Since then, the company's quartz has been used in watches, computers, cell phones and other electronic products to filter radio wave frequencies and as timing or tuning devices as in the old "crystal sets." Early CB radios, for example, had 40 crystals, one for each channel, while a quartz watch contained a crystal in the shape of a miniature tuning fork, whose vibrations helped the watch keep accurate time. Officials have likened the crystals in a computer, for example, to a metronome in an orchestra -- something that keeps everybody playing the same tune at the right time.

At one time, during the early cell phone boom, Sawyer -- one of the biggest consumers of electric power in Lake County -- supplied half the market for quartz, doubling its capacity every year. But the company has seen business melt away as customers adopted alternative materials or technologies.

Today, while Sawyer's share of the total quartz cell phone market remains about the same, overall volume has declined because of competing technologies such as direct conversions -- a silicon-based technology that has replaced a lot of the quartz filters in cell phones.

"It's been 50 years of turmoil," Scott said in an interview in Eastlake, talking about Sawyer's ups and downs. "It's been feast or famine -- not just for our company but for our industry."

In the early 1980s, for example, Sawyer supplied about 30 percent of the world's quartz crystal production and employed about 137 people in Lake County.

Some changes were felt quickly, such as when the 40 crystals in early CB model radios went down to four or five. "That happened in one month," Scott said.

Sawyer also was quickly impacted by new developments in quartz watch manufacturing.

"The Japanese came out with a small tuning fork, which was cheaper to produce," Scott said. "We had made a million of them in one month, and none the following," he said. "We never made another one."

In addition, as electronic products shrank in size, so did the size of quartz parts.

"Because of miniaturization, they can make a larger number of parts from the same size quartz wafer," Scott said. "From a 100-mm (4-inch) wafer that we make, they may have gotten 500 parts five years ago. Now they can get several thousand."

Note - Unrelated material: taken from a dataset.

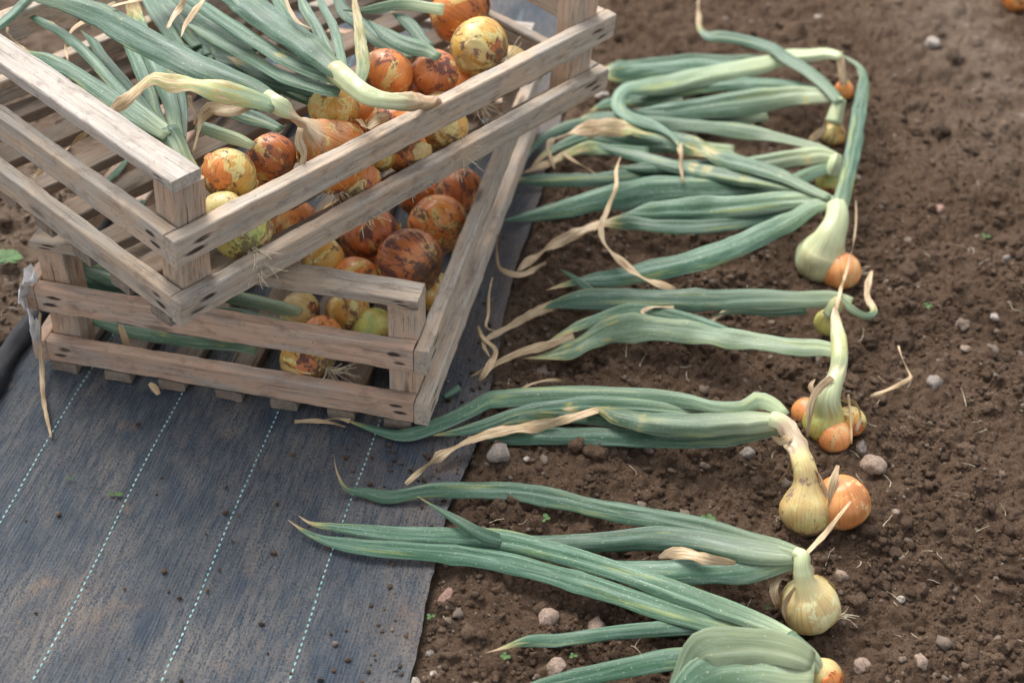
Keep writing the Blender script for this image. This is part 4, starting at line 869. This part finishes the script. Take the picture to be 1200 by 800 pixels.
for a_ in range(17):
    x0 = 376-a_*10; y0 = 120-a_*4; ang = math.radians(202+a_*2.6+random.uniform(-4, 4)); L0 = random.uniform(110, 170)
    pts_ = [(x0+math.cos(ang)*L0*t+8*math.sin(t*3+a_), y0+math.sin(ang)*L0*t+5*math.sin(t*4+a_*2)) for t in (0, .25, .5, .75, 1)]
    leaf(f3, pts_, (14, 19, 20, 15, 5), [Z0+.080, Z0+.088-a_*.002, Z0+.075-a_*.002], pale=(.2, 0), dry=(0, 0, 0, 0, .1))
f4 = fan('short wide leaves and a pale stem at the far end near the orange onions', 470, 40, Z0+.06)
leaf(f4, [(520, 12), (504, 10), (480, 6), (463, 6), (445, 10), (425, 13), (402, 12)], (18, 17, 16, 15, 15, 13, 8), [Z0+.12, Z0+.125], dry=(.2, .1, 0, 0), pale=(1, .8, .5, .4, .3), flat=.7)
leaf(f4, [(514, 68), (500, 60), (485, 56), (463, 47), (448, 37), (432, 24)], (12, 16, 20, 22, 20, 12), [Z0+.115, Z0+.12], pale=(.5, .3, .1), dry=(.1, 0))
leaf(f4, [(506, 56), (497, 50), (488, 38), (477, 26), (466, 18), (450, 10)], (10, 15, 18, 18, 15, 10), [Z0+.11, Z0+.115], pale=(.3, 0))
leaf(f4, [(480, 70), (460, 58), (440, 45), (425, 30), (405, 14), (395, -5)], (12, 16, 18, 18, 18, 14), [Z0+.095, Z0+.10], pale=(.3, 0), dry=(0,))
f5 = fan('pale green stub stem leading to the purple brown onion', 262, 160, Z0+.05)
leaf(f5, [(296, 172), (282, 165), (262, 158), (245, 152), (232, 147)], (12, 17, 18, 17, 14), [Z0+.10, Z0+.10], dry=(.3, .1, 0, .1), pale=(1, .9, .6, .5), flat=.75)
leaf(f5, [(330, 152), (310, 143), (290, 136), (272, 130)], (10, 16, 20, 18), [Z0+.095, Z0+.09], dry=(0, 0, 0), pale=(.2, 0))
scr = [
 ('dry brown tangled leaf hanging under the yellowed folded leaf', [(300, 118), (270, 130), (245, 128), (236, 140), (232, 156), (226, 180)], (10, 16, 12, 10, 7, 5), [Z0+.14, Z0+.135, Z0+.13, Z0+.12, Z0+.11, Z0+.10], (.7, .8, 1.2)),
 ('short twisted dry strip beside the corner post', [(222, 112), (224, 124), (229, 134), (228, 146)], (6, 9, 6, 4), [Z0+.15, Z0+.145, Z0+.14, Z0+.13], (1.2,)),
 ('pair of dry curled tips crossing the leaves at the top edge', [(222, -8), (212, 8), (202, 22), (196, 34)], (8, 9, 7, 4), Z0+.17, (1.2,)),
 ('thin dry tip bent over the top edge of the green bundle', [(238, 0), (228, 14), (218, 28), (212, 44)], (8, 8, 6, 3), Z0+.165, (1.2,)),
 ('thin dry strip bending down right of the tips', [(172, -4), (155, 2), (140, 5), (130, 8)], (6, 8, 7, 4), Z0+.16, (1.2,)),
 ('dark dry vein like strand lying on the green bundle', [(333, -5), (341, 14), (352, 28), (366, 34)], (4, 5, 5, 3), Z0+.165, (1.3,)),
 ('papery pale shred beside the largest onion neck', [(352, 150), (350, 165), (356, 180), (352, 200)], (8, 12, 10, 5), [Z0+.135, Z0+.125, Z0+.115, Z0+.10], (.9,)),
 ('crumpled brown skin between the largest onion and the thick stem', [(420, 140), (432, 150), (442, 140), (455, 136)], (10, 14, 13, 7), [Z0+.095, Z0+.10], (1.3,)),
 ('green sliver lying across the floor slats of the upper crate', [(152, 182), (142, 196), (130, 208), (122, 216)], (4, 9, 9, 4), [Z0+.03, Z0+.025], (.1, .1)),
]
for lb, p_, w_, h_, d_ in scr: scrap(lb, p_, w_, h_, dry=d_, pale=.1, flat=.25)

# leaves in the lower crate
g1 = fan('green stalks of the tan onion lying between the slats of the lower crate', 300, 360, .05)
leaf(g1, [(352, 366), (335, 362), (315, 357), (290, 352), (262, 346), (235, 340)], (12, 17, 18, 18, 17, 14), [.09, .09, .085], dry=(.2, 0), pale=(.9, .6, .3, .2), flat=.7)
leaf(g1, [(335, 380), (312, 376), (285, 370), (262, 364), (240, 360)], (10, 13, 14, 14, 10), [.07, .075], pale=(.5, .2))
g2 = fan('long green leaf sagging under the middle slat of the lower crate', 180, 400, .03)
leaf(g2, [(300, 412), (272, 406), (232, 402), (191, 396), (150, 388), (120, 380), (96, 374)], (8, 11, 12, 12, 12, 11, 8), [.038, .036, .036, .038, .042], dry=(.1, 0, 0, 0), pale=(.4, .2, .1))
leaf(g2, [(330, 398), (290, 392), (250, 385), (210, 372)], (10, 15, 15, 12), [.045, .05], dry=(0, 0), pale=(.3, .2))
g3 = fan('blue green leaves filling the left corner of the lower crate', 120, 320, .05)
leaf(g3, [(230, 345), (190, 335), (150, 326), (120, 318), (95, 312), (70, 305)], (12, 20, 24, 24, 22, 12), [.07, .07, .08], pale=(0,))
leaf(g3, [(200, 368), (165, 352), (135, 340), (110, 330), (85, 325)], (12, 20, 22, 22, 14), [.055, .06], pale=(0,))
leaf(g3, [(240, 300), (215, 292), (190, 288), (160, 280), (130, 268)], (12, 18, 20, 18, 12), [.07, .075], pale=(0,))
leaf(g3, [(168, 235), (150, 260), (138, 282), (128, 300)], (12, 18, 20, 14), [.06, .06], pale=(0,))
scrap('tan dry leaf end hanging into the lowest gap of the lower crate', [(141, 380), (144, 390), (148, 402), (150, 413)], (4, 7, 8, 4), [.055, .045, .035, .025])
scrap('short tan leaf end under the lowest slat', [(175, 449), (181, 455), (186, 462)], (4, 7, 4), [.016, .01])
scrap('cut green leaf end lying at the right side of the lower crate', [(520, 465), (530, 459), (538, 454)], (6, 9, 9), .012, name='leaf_piece', dry=(0,), pale=.1, flat=.6, cat='leaf piece')

# torn plastic on the crate's left corner
V = []; Fq = []; n, m = 16, 10
A_ = [(36, 318, .125), (28, 332, .12), (26, 350, .10), (32, 366, .09), (38, 385, .07), (44, 402, .05)]
pp = crom([list(P(u, v, z)) for u, v, z in A_], n); loc = tuple(P(40, 345, .10))
for side in (0, 1):
    for i in range(n):
        for j in range(m):
            t = j/(m-1); wd = (.010+.004*math.sin(i*1.7))*(1-.5*i/n)
            q = pp[i]+np.array([wd*(t-.3), .012*math.sin(t*5+i*.8)*.5, .004*math.sin(t*9+i)+.003*math.sin(i*2.1+t*3)+side*.0004])
            V.append(q-np.array(loc))
N2 = n*m
for i in range(n-1):
    for j in range(m-1):
        q4 = (i*m+j, i*m+j+1, (i+1)*m+j+1, (i+1)*m+j); Fq.append(tuple(reversed(q4))); Fq.append(tuple(N2+x for x in q4))
o = link('plastic_scrap', mesh('plastic_scrap', V, Fq), M_plastic); o.location = loc
tag(o, 'torn white plastic strip caught on the left corner of the lower crate', 'plastic scrap')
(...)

One promising new growth market for Sawyer's quartz is its use as sensors in electronic vehicle stability systems that are increasingly finding their way into new cars and trucks. Sawyer currently provides quartz material for the quartz rate sensor, or gyro-chip, for vehicle stability -- a double-ended tuning fork that is micromachined from Sawyer's quartz wafers and sold to braking companies to prevent rollovers in some sport utility vehicles. That automotive business actually evolved from the firm's earlier role as a supplier of high-end quartz for guided missile systems.

In its efforts to remake itself, Sawyer is focusing on all-around operational excellence -- reducing costs and assuring high-quality standards -- while exploring new products and markets and encouraging a work culture more likely to be seen at a young startup firm than at a 50-year-old organization, said Polster, the vice president of new products.

Polster cited potential new materials such as powders with unique properties that could be produced at the company's operations in Eastlake, where many of its autoclaves now sit idle.

He said Sawyer's technology is well suited to manufacturing tiny crystalline powders, controlling their shape and size. He said the firm is evaluating opportunities for making additives for the personal care market and powders used to form industrial catalysts.

"We need to add more legs to our stool," Polster said. "We have underutilized assets here."